Le procureur Annika Wennerström montre à l’audience une image numérique de 1997 sur laquelle le bloc 5A est bien délimité. « C’est le maximum de détails que l’on puisse obtenir. Ce n’est qu’à Hollywood que l’on peut s’approcher plus, commente-t-elle. J’estime qu’il s’agit d’une activité humaine parce que la végétation est dépouillée. Mais il s’agit d’une évaluation, d’une interprétation. Pour le vérifier, il faut comparer avec des images en haute résolution. »  

Passant à une image de 1995, elle a demandé pourquoi il y avait placé un « point ». Rost explique que le sol rougeâtre a été altéré par l’activité humaine. « La police voulait voir des huttes, et je leur ai dit : ‘Ce n’est pas possible. Je ne peux pas dire qu’il s’agissait d’une communauté humaine, mais je peux dire qu’il y a eu une activité humaine.’ » Tout au long de son exposé, il parle d’« activité humaine », c’est-à-dire d’un sol marqué par la présence de personnes ou du bétail.

Ses réponses sont techniques et prudentes. D’autres devront en tirer des conclusions.

Il décrit certaines zones sombres à l’intérieur des villages comme étant de « l’herbe brûlée », montrant parfois des traces de feu sur les bords. Mais contrairement à Prins, il ne donne pas plus de signification à cette description.

Sur les quatre grands écrans de la cour, des images satellite défilent : lits de rivières, nuages, Nil blanc. Une image montrait la construction de la route au sud de Bentiu.
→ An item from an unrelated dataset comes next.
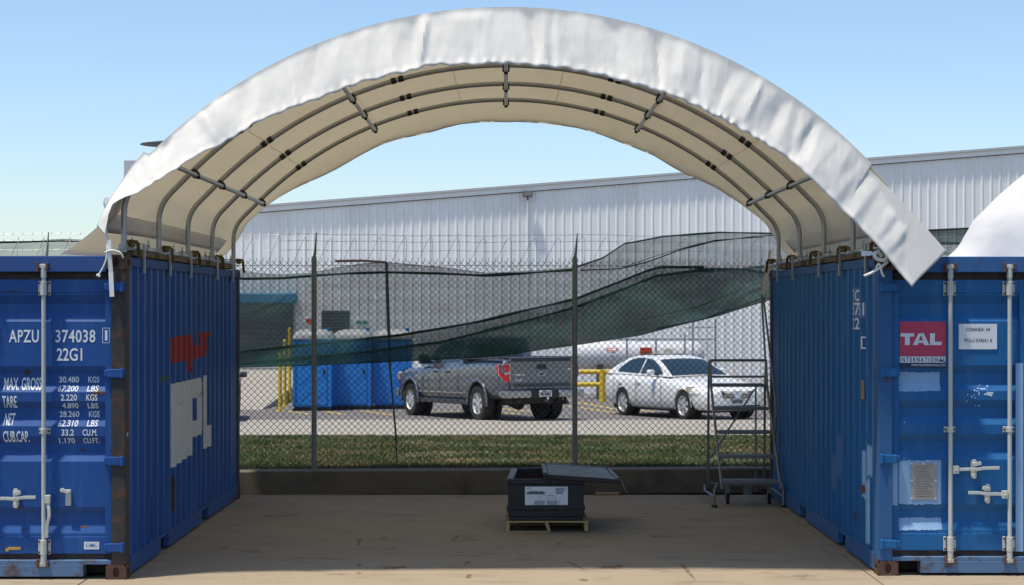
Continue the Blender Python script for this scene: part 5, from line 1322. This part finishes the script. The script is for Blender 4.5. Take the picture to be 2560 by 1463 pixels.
    ch.box(-1.4015, -1.3985, -.08, .08, .67, .685); ch.build('plate_print', mInk, lp_)
    MB().tube([(-1.2, 0, .47), (-1.52, 0, .45)], .035, 8).build('hitch', mRimDark, t); MB().lathe([(.001, .03), (.02, .025), (.029, 0), (.02, -.025), (.012, -.04), (.02, -.06), (.001, -.06)], (-1.5, 0, .53), 'Z', 12).build('hitch_ball', mChrome, t, smooth=True)
    MB().tube([(0, -.8, .40), (0, .8, .40)], .06, 10).tube([(.16, .05, .40), (-.20, .05, .40)], [.10, .17], 14).tube([(-.2, .05, .40), (-.24, .05, .40)], [.17, .06], 14).build('rear_axle', mRimDark, t)
    MB().box(-.95, 3.9, -.62, .62, .40, .56).build('underbody', mRimDark, t)
    MB().tube([(-.4, -.55, .40), (-1.25, -.62, .42)], .045, 10).build('exhaust', mRimDark, t)
    for sg in (-1, 1):
        MB().box(4.50, 4.60, min(sg * .62, sg * .90), max(sg * .62, sg * .90), .86, 1.06).build('headlamp', mLampClear, t, bev=.02); MB().box(4.40, 4.52, min(sg * .89, sg * .945), max(sg * .89, sg * .945), .88, 1.04).build('side_marker', mAmber, t, bev=.01)
    MB().box(4.58, 4.64, -.60, .60, .72, 1.04).build('grille', mChrome, t, bev=.02); MB().box(4.60, 4.72, -.92, .92, .48, .66).build('front_bumper', mBumper, t, bev=.04)
    return t
ang = math.atan2(3.25, -1.66)
z_ = GZ(40.5)
tr = make_truck((0, 0, 0), 0)
rl = P(1206, 1052, 39.5)
fw = Vector((math.cos(ang), math.sin(ang), 0)); lf = Vector((-fw.y, fw.x, 0))
org = Vector((rl.x, 39.5, 0)) - lf * .86; tr.location = (org.x, org.y, GZ(org.y) - .01); tr.rotation_euler = (0, 0, ang)
pz = (GZ(org.y + 3.25) - GZ(org.y)) / 3.68; tr.rotation_euler = (0, -math.atan(pz), ang)

def make_sedan(name, label, paint, glassm, loc, rotz):
    t = thing(name, label, 'car', loc, rotz)
    # local: +x forward, rear axle at x = 0, front axle at 2.80
    S = [(3.70, .30, .36, .50, .60, .64, .55, .42), (3.66, .22, .32, .50, .64, .70, .70, .56), (3.45, .20, .30, .52, .68, .77, .82, .68), (3.1, .20, .28, .55, .76, .84, .885, .74), (2.8, .20, .27, .57, .80, .89, .90, .76), (2.2, .20, .26, .58, .84, .96, .905, .78), (1.7, .20, .26, .58, .86, 1.0, .905, .80),
         (.9, .20, .26, .58, .88, 1.01, .905, .80), (.2, .20, .27, .60, .90, 1.02, .905, .80), (-.3, .22, .29, .62, .92, 1.03, .895, .80), (-.75, .25, .32, .63, .92, 1.03, .86, .76), (-1.08, .28, .36, .62, .90, 1.0, .79, .68), (-1.16, .34, .42, .60, .84, .94, .70, .58)]
    me = loft_body(S, ((0, .33, .375), (2.80, .33, .375)), .58); me.name = 'body'
    body = link('body', me, paint, t, smooth=True, angle=32)
    for x in (0, 2.8):
        for sg in (-1, 1):
            wheel(t, x, sg * .775, .328, .21, sg, .235, 6, mRim); MB().tube([(x, sg * .56, .34), (x, sg * .60, .34)], .37, 24).build('arch_liner', mRimDark, t)
            MB().tube([(x + math.cos(R(-5) + R(190) * i / 20) * .378, sg * .885, .33 + math.sin(R(-5) + R(190) * i / 20) * .378) for i in range(21)], .008, 6).build('arch_lip', paint, t, smooth='all')
    wf = lambda z: lerp(.80, .585, (z - .98) / .46)
    prof = [(2.16, .965), (1.85, 1.11), (1.5, 1.27), (1.22, 1.375), (.95, 1.43), (.55, 1.455), (.15, 1.435), (-.15, 1.375), (-.5, 1.24), (-.78, 1.11), (-.95, 1.02)]
    cab = cab_shell(prof, wf, 8, .025).build('cabin', paint, t, bev=.035, smooth=True, seg=3)
    for sg in (-1, 1):
        side_glass(cab, [(.72, 1.03), (1.78, 1.01), (1.74, 1.07), (1.46, 1.22), (1.14, 1.345), (.78, 1.395)], wf, sg, mat=glassm); side_glass(cab, [(-.42, 1.065), (.66, 1.03), (.72, 1.40), (.30, 1.395), (-.02, 1.335), (-.36, 1.17)], wf, sg, mat=glassm)
        MB().box(1.45, 1.62, min(sg * .90, sg * 1.06), max(sg * .90, sg * 1.06), 1.0, 1.13).build('mirror', paint, t, bev=.04, seg=3); MB().beam((1.58, sg * .78, 1.01), (1.56, sg * .93, 1.03), .06, .04).build('mirror_arm', mBlack, t)
        for x in (.80, -.12): MB().beam((x - .09, sg * .905, .83), (x + .09, sg * .905, .83), .025, .03).build('door_handle', paint, t, bev=.008)
        for x in (-.38, .70, 1.86): MB().box(x - .004, x + .004, sg * .903 - .004, sg * .903 + .004, .34, .92).build('door_seam', mLouver, t)
        MB().box(.46, 2.36, min(sg * .86, sg * .905), max(sg * .86, sg * .905), .245, .262).build('sill_line', mLouver, t)
        MB().poly([(3.36, sg * .70, .73), (3.06, sg * .872, .76), (2.98, sg * .885, .70), (3.12, sg * .89, .60), (3.42, sg * .80, .58), (3.55, sg * .66, .60)], (.012, sg * .012, .006)).build('headlamp', mLampClear, t, bev=.01)
        MB().poly([(3.05, sg * .888, .74), (2.97, sg * .893, .70), (3.08, sg * .898, .60), (3.13, sg * .895, .62)], (0, sg * .012, .004)).build('side_marker', mAmber, t)
        MB().tube([(3.60, sg * .66, .36), (3.675, sg * .64, .36)], .05, 12).build('fog_lamp', mLampClear, t)
        MB().box(-1.17, -1.05, min(sg * .40, sg * .60), max(sg * .40, sg * .60), .74, .88).build('tail_lamp', mTail, t, bev=.02)
    w0, w1 = wf(1.0), wf(1.36)
    MB().grid([[(lerp(2.115, 1.30, k / 4) + .012, lerp(-1, 1, j / 8) * (lerp(w0, w1, k / 4) - .05), interp([(1.22, 1.375), (1.5, 1.27), (1.85, 1.11), (2.16, .965)], lerp(2.115, 1.30, k / 4)) + .03 * (1 - (2 * j / 8 - 1) ** 2) * .8 + .012) for j in range(9)] for k in range(5)]).build('windscreen', glassm, cab, smooth='all')
    MB().grid([[(lerp(-.86, -.18, k / 4) - .012, lerp(-1, 1, j / 8) * (lerp(wf(1.05), wf(1.36), k / 4) - .06), interp([(-.95, 1.02), (-.78, 1.11), (-.5, 1.24), (-.15, 1.375)], lerp(-.86, -.18, k / 4)) + .026 * (1 - (2 * j / 8 - 1) ** 2) + .01) for j in range(9)] for k in range(5)]).build('rear_window', glassm, cab, smooth='all')
    MB().box(.05, .75, -.42, .42, 1.462, 1.484).build('sunroof', glassm, cab, bev=.01)
    gr_ = MB().poly([(3.66, -.42, .66), (3.66, .42, .66), (3.70, .34, .50), (3.70, -.34, .50)], (.02, 0, 0)).build('grille', mBlack, t)
    gs = MB()
    for z in (.53, .565, .60, .635): gs.box(3.70, 3.728, -.36, .36, z - .006, z + .006)
    gs.build('grille_bars', mChrome, gr_)
    MB().poly([(3.715, -.12, .665), (3.715, .12, .665), (3.735, .08, .49), (3.735, -.08, .49)], (.012, 0, 0)).build('grille_badge', mRim, gr_)
    MB().box(3.62, 3.705, -.62, .62, .27, .335).build('lower_intake', mBlack, t, bev=.01); lp_ = MB().box(3.715, 3.727, -.15, .15, .375, .49).build('licence_plate', M('plate_grey', (.35, .38, .40), .5), t)
    ch = MB()
    for y in (.11, .075, .04, -.005, -.04, -.075, -.11): ch.box(3.727, 3.730, y - .011, y + .011, .395, .455)
    ch.build('plate_print', mInk, lp_)
    MB().box(-.9, 3.4, -.62, .62, .17, .30).build('underbody', mRimDark, t)
    return t
mGlassBlue = glass_mat('car_glass_blue', (0.012, 0.03, 0.04))
fwh, rwh = P(1716.7, 0, 40.2), P(1566, 0, 42.72)
d = Vector((fwh.x - rwh.x, fwh.y - rwh.y, 0)).normalized(); ang2 = math.atan2(d.y, d.x)
lf2 = Vector((-d.y, d.x, 0)); org2 = Vector((fwh.x, fwh.y, 0)) - d * 2.8 + lf2 * .775
sed = make_sedan('parked_car', 'white sedan parked behind the fence, front turned right', mCarW, mGlassBlue, (0, 0, 0), 0)
sed.location = (org2.x, org2.y, GZ(org2.y)); sed.rotation_euler = (0, -math.atan((GZ(org2.y + d.y * 2.8) - GZ(org2.y)) / 2.8), ang2)
dk = make_sedan('parked_car', 'dark car mostly hidden behind the left container', mCarD, mGlassBlue, (0, 0, 0), 0)
dk.location = (-5.66 - .89 - .55, 41.2, GZ(41.2) + .03); dk.rotation_euler = (0, 0.015, R(-81.8))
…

Le 29 novembre 2000, la route praticable par tous les temps dépasse Duar pour rejoindre la plate-forme de Thar Yath.

Interrogé sur la possibilité pour les véhicules militaires de traverser la zone avant la construction de la route, il répond : « Tout ce que je peux dire, c’est qu’avant la route, il n’y avait pas de route. »

Brûlis et activité humaine

Dès le 8 mars 2002, des images montrent « quelques brûlis » agricoles le long de la nouvelle route en direction de Nhialdiu. « De vastes zones sont en train de brûler et l’on peut voir l’activité humaine », précise Rost. Le 9 avril 2002, la route atteint Nhialdiu. Le 12 juin 2002, elle traverse la ville.

Nhialdiu est au cœur de l’acte d’accusation : les procureurs soutiennent que le gouvernement a exigé de la compagnie Lundin qu’elle finance une route praticable par tous les temps à cet endroit afin de sécuriser les études sismiques près de la ville, qui était également une base pour le commandant de milice Peter Gadet.

Après le témoignage de Prins, la défense n’avait plus de questions à poser. Après le témoignage de Rost, elle en a posé une.

Elle met en avant un entretien antérieur avec la police, dans lequel Rost déclarait qu’entre 1995 et 2003, il n’y avait « pas de différences significatives dans l’activité humaine ». « C’est exact », répond-il, précisant qu’il avait procédé à des vérifications pour s’en assurer. Et que sa conclusion est restée la même : entre 1995 et 2003, il n’y a pas eu de changements observables dans les villages et les agglomérations.

« Nous n’avons pas d’autres questions », conclut la défense.